Informal settlement communities are also still viewed as high-risk by both lenders and project financiers, creating a significant financing access gap for a large share of the population, particularly given that over 60% of Uganda’s urban population lives in such communities.
“Most residents in these communities have no bank accounts and are considered risky. Most banks consider projects in informal settlements not bankable,” explains one of the key actors.
Uganda cannot achieve an inclusive clean cooking transition if informal settlements remain excluded and sustained adoption is not prioritised beyond access.
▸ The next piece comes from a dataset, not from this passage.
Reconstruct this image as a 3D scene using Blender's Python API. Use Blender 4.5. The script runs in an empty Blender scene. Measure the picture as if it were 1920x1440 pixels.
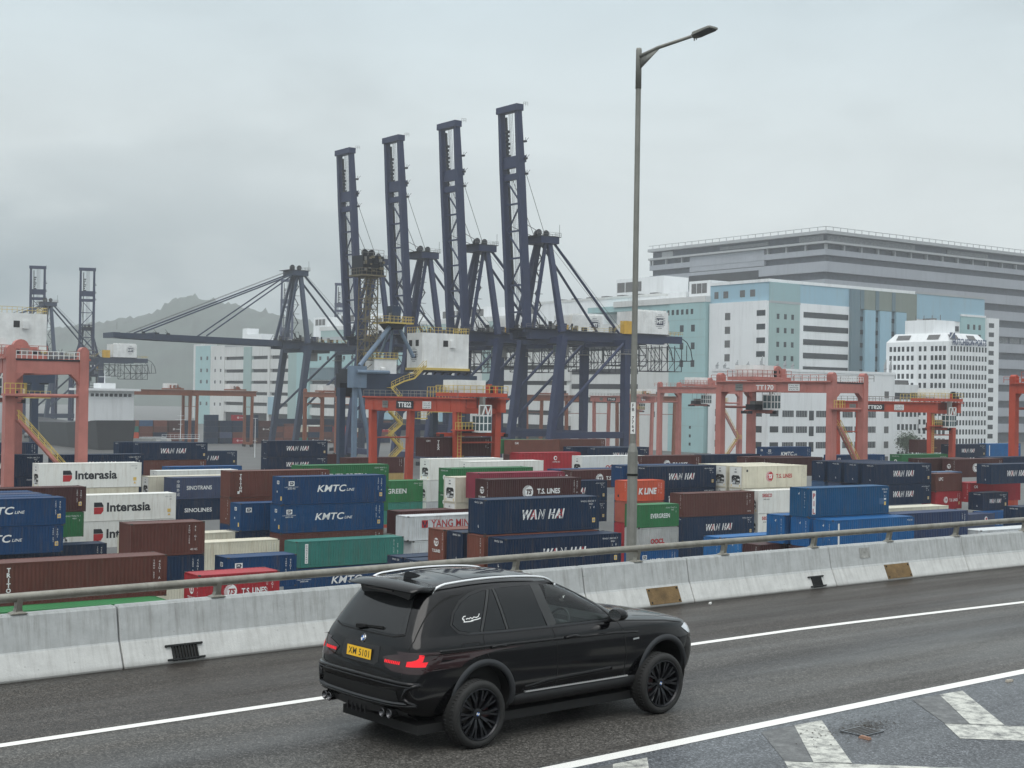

Actors working within informal settlements argue that carbon-financed eCooking will require stronger public and concessional financing to reduce risks for both households and market actors.
This support can take different forms, including project aggregation, capacity development, risk guarantees, insurance and e-cooking hubs to help small-scale actors overcome the high costs and technical complexity of carbon credit systems.
Financing models must also support fair revenue-sharing arrangements across the value chain to the households themselves to incentivise sustained e-cooking adoption.
According to industry stakeholders, government can play an important role in strengthening Uganda’s emerging carbon fi nance ecosystem. Some say that the process can be made less risky where government acts as the buyer — as the broker — selling the credits to other national or corporate buyers.
Therefore, if done well, carbon finance could help unlock eCooking, reduce household energy costs, improve health outcomes, and expand opportunities in such communities already struggling with multiple social and economic challenges.
For informal settlements to fully participate, they cannot simply be treated as the last communities to reach; they must be treated as one of the central starting points.